You are also failing to factor in the profit share from the product sales from CANMAX, of Lithium Hydroxide.
Please don't post false or misleading info.
18th Jan RNS - the second part.
"Premier's internal budgets (which have not been independently verified) predict an average production cost on a mine gate basis of US$800 per ton of SC6. At present SC6 selling prices, and after an allowance for freight charges of US$152 per ton, production at this point in time of basic SC6 standard product is marginally profitable. However, Zulu is expected to produce a low iron higher grade Spodumene concentrate in the normal course from clean ore as previously indicated by Anzaplan in original test work, and as demonstrated in Premier's laboratory at site. This Spodumene concentrate currently attracts a substantial price premium which is expected to buffer the effects of the lower SC6 prices at present."
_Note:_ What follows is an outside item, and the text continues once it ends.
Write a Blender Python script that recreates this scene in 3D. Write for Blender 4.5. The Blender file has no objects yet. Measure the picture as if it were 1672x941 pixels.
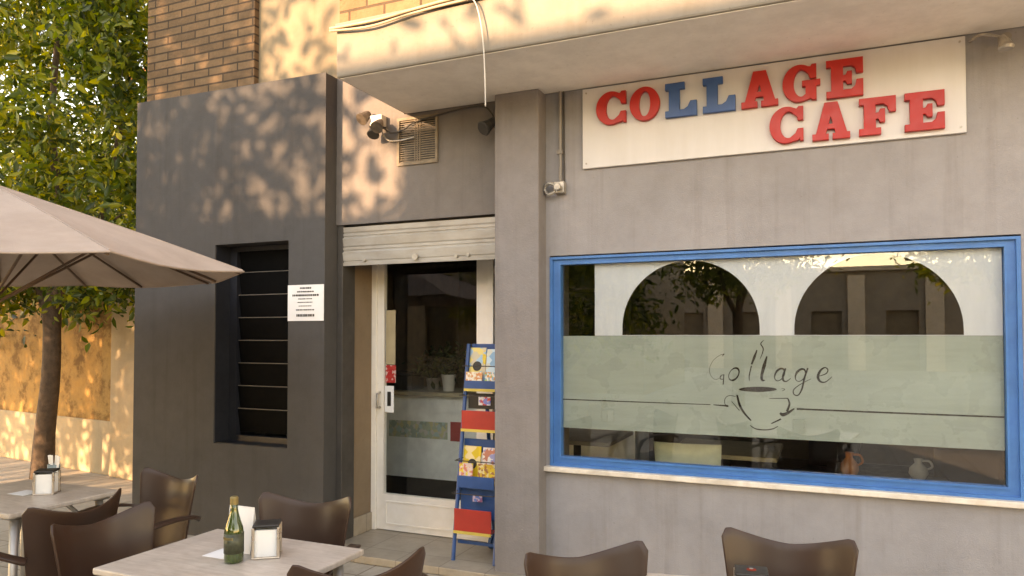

Dr Pineapple, you're addressing the wrong issue. I'm talking about the money that Prem will receive from Canmax, for the profit share of the product that CANMAX produce (Lithium hydroxide), not the cost to Prem of digging up spodumene and producing SC6 for sale to Canmax.
If Canmax pay less for the SC6, due to lower market value, there should in theory be more margin in the Lithium Hydroxide sale, because it's been cheaper for Canmax to produce.